The framework, called Robot I/O, or RIO, gives researchers a shared interface for robot control, data collection, teleoperation and AI deployment, CMU said. The goal is to reduce the custom engineering work often required when teams move from one robotic arm, humanoid or bimanual platform to another.

The infrastructure gap holding back robot learning

For many robotics teams, the hard part is not always the idea but getting the machine ready, as researchers can spend weeks or months configuring a new robot before testing any behavior, rewriting software and rebuilding data pipelines that may already exist in another form for a different system.

Jean Oh, an associate research professor in CMU’s Robotics Institute, said infrastructure has become one of the biggest bottlenecks in robot learning research, and RIO is designed to make that first step faster.

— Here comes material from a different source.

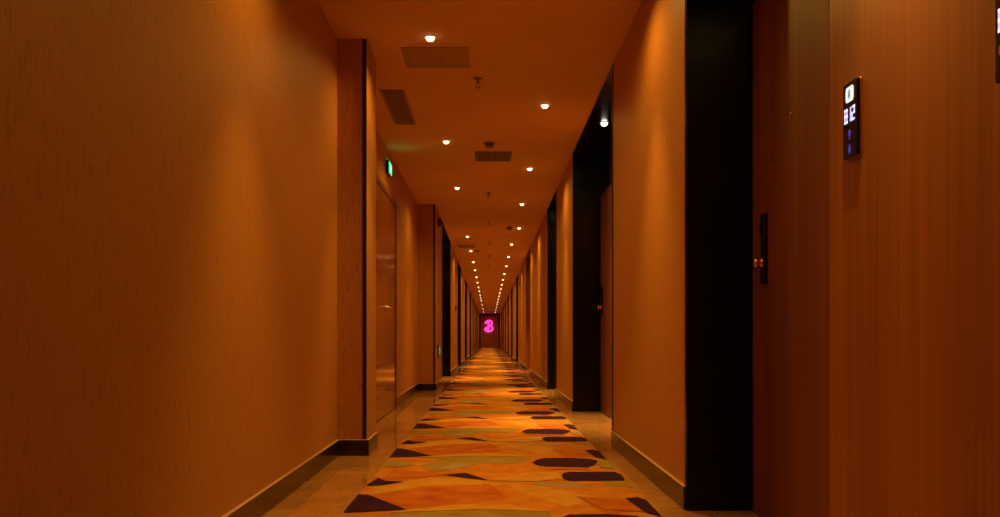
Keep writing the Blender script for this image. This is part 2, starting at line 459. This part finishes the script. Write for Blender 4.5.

In one test, undergraduate intern Reya Shukla, who had machine learning experience but no robotics background, unpacked a robotic arm and began controlling it through RIO in about two hours, according to CMU.

Reusable tools could speed up robot learning

The need for shared infrastructure is growing as robotics moves toward more general-purpose AI systems, where progress depends on more data, more testing and reusable tools that can work across labs and machines.

However, that progress still depends on the physical world, because robot data has to be collected from real machines, which means researchers need reliable infrastructure before they can train stronger models.

RIO’s modular design lets teams reuse building blocks instead of writing special code for every robot, sensor setup or policy-training pipeline, making experiments easier to reproduce and helping researchers build on each other’s work instead of starting from scratch.

From lab prototypes to real-world machines

Beyond experimentation, the framework could also help move robot learning closer to real-world deployment.

According to Bosch’s Jonathan Francis, industrial robotics rarely depends on one robot, one sensor setup or one fixed environment, meaning RIO could make it easier to reuse, test and adapt robot learning systems across different platforms outside the lab.

CMU said RIO remains an active research project, with future work focused on expanding hardware support and making new robots easier to bring online, while some team members are building on the technology through Lavoro AI, a startup co-founded by Oh.